┌──

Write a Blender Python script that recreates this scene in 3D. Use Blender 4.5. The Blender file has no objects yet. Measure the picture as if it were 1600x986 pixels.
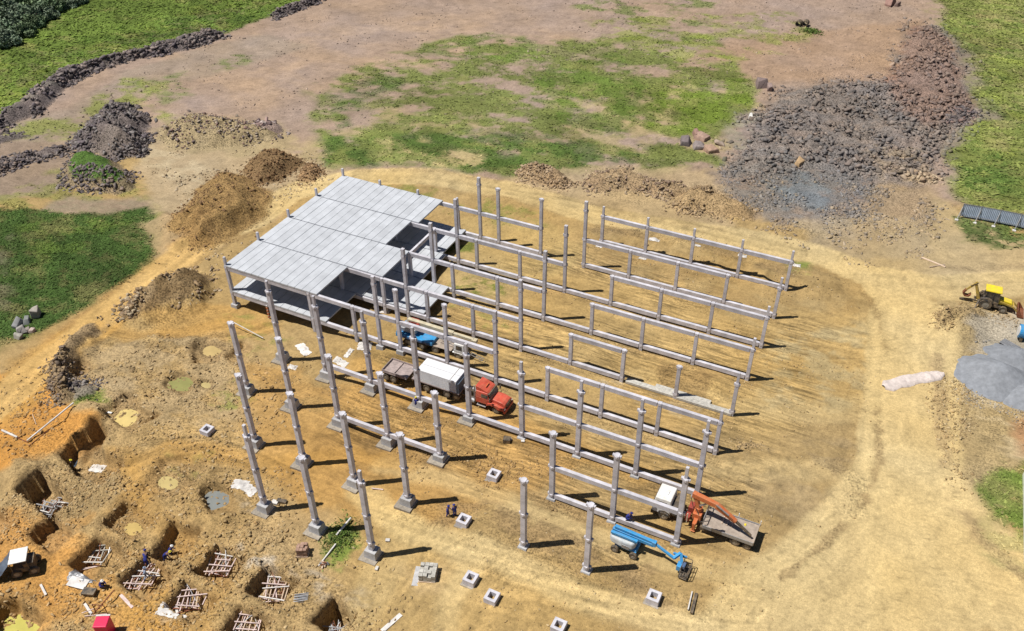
import bpy, math, random
import numpy as np
from mathutils import Vector, Matrix
rng = np.random.default_rng(7); random.seed(7)
R = math.radians
scene = bpy.context.scene
# ------------------------------------------------------------------ camera, sky, sun, exposure
FPX, PITCH, ROLL, YAW, CZ = 1398.17, 0.655278, -0.0104816, -0.4676698, 72.7284
_cy, _sy, _cp, _sp = math.cos(YAW), math.sin(YAW), math.cos(PITCH), math.sin(PITCH)
FWD = np.array([_sy*_cp, _cy*_cp, -_sp]); _r = np.array([_cy, -_sy, 0.0]); _u = np.cross(_r, FWD)
RIGHT = _r*math.cos(ROLL)+_u*math.sin(ROLL); UP = -_r*math.sin(ROLL)+_u*math.cos(ROLL)
cam = bpy.data.cameras.new('camera'); camo = bpy.data.objects.new('camera', cam)
scene.collection.objects.link(camo)
M = Matrix([[RIGHT[0], UP[0], -FWD[0], 0], [RIGHT[1], UP[1], -FWD[1], 0], [RIGHT[2], UP[2], -FWD[2], CZ], [0, 0, 0, 1]])
camo.matrix_world = M
cam.sensor_width = 36; cam.sensor_fit = 'HORIZONTAL'; cam.lens = 36*FPX/1600; cam.clip_start = 1; cam.clip_end = 9000
scene.camera = camo
SUN_EL, SH_AZ = R(64.0), R(31.0)                      # shadows fall along (cos31, sin31)
sd = Vector((math.cos(SH_AZ)*math.cos(SUN_EL), math.sin(SH_AZ)*math.cos(SUN_EL), -math.sin(SUN_EL)))
sun = bpy.data.lights.new('sun', 'SUN'); sun.energy = 5.0; sun.angle = R(0.53); sun.color = (1.0, 0.965, 0.90)
so = bpy.data.objects.new('sun', sun); scene.collection.objects.link(so); so.rotation_euler = sd.to_track_quat('-Z', 'Y').to_euler()
w = bpy.data.worlds.new('World'); scene.world = w; w.use_nodes = True
nt = w.node_tree; nt.nodes.clear()
sky = nt.nodes.new('ShaderNodeTexSky'); sky.sky_type = 'NISHITA'; sky.sun_disc = False
sky.sun_elevation = SUN_EL; sky.sun_rotation = math.atan2(-sd.x, -sd.y)
sky.air_density = 0.7; sky.dust_density = 0.2
bgn = nt.nodes.new('ShaderNodeBackground'); bgn.inputs[1].default_value = 0.05
wo = nt.nodes.new('ShaderNodeOutputWorld'); nt.links.new(sky.outputs[0], bgn.inputs[0]); nt.links.new(bgn.outputs[0], wo.inputs[0])
scene.view_settings.view_transform = 'Standard'; scene.view_settings.look = 'None'
scene.view_settings.exposure = 0.2; scene.view_settings.gamma = 1.0; scene.view_settings.use_curve_mapping = False
scene.render.resolution_x = 1024; scene.render.resolution_y = 631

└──

TASK DETAILS »
Gather all lines from the listing above in which "scene" occurs.

RIGHT ANSWER »
Write a Blender Python script that recreates this scene in 3D. Use Blender 4.5. The Blender file has no objects yet. Measure the picture as if it were 1600x986 pixels.
scene = bpy.context.scene
scene.collection.objects.link(camo)
scene.camera = camo
so = bpy.data.objects.new('sun', sun); scene.collection.objects.link(so); so.rotation_euler = sd.to_track_quat('-Z', 'Y').to_euler()
w = bpy.data.worlds.new('World'); scene.world = w; w.use_nodes = True
scene.view_settings.view_transform = 'Standard'; scene.view_settings.look = 'None'
scene.view_settings.exposure = 0.2; scene.view_settings.gamma = 1.0; scene.view_settings.use_curve_mapping = False
scene.render.resolution_x = 1024; scene.render.resolution_y = 631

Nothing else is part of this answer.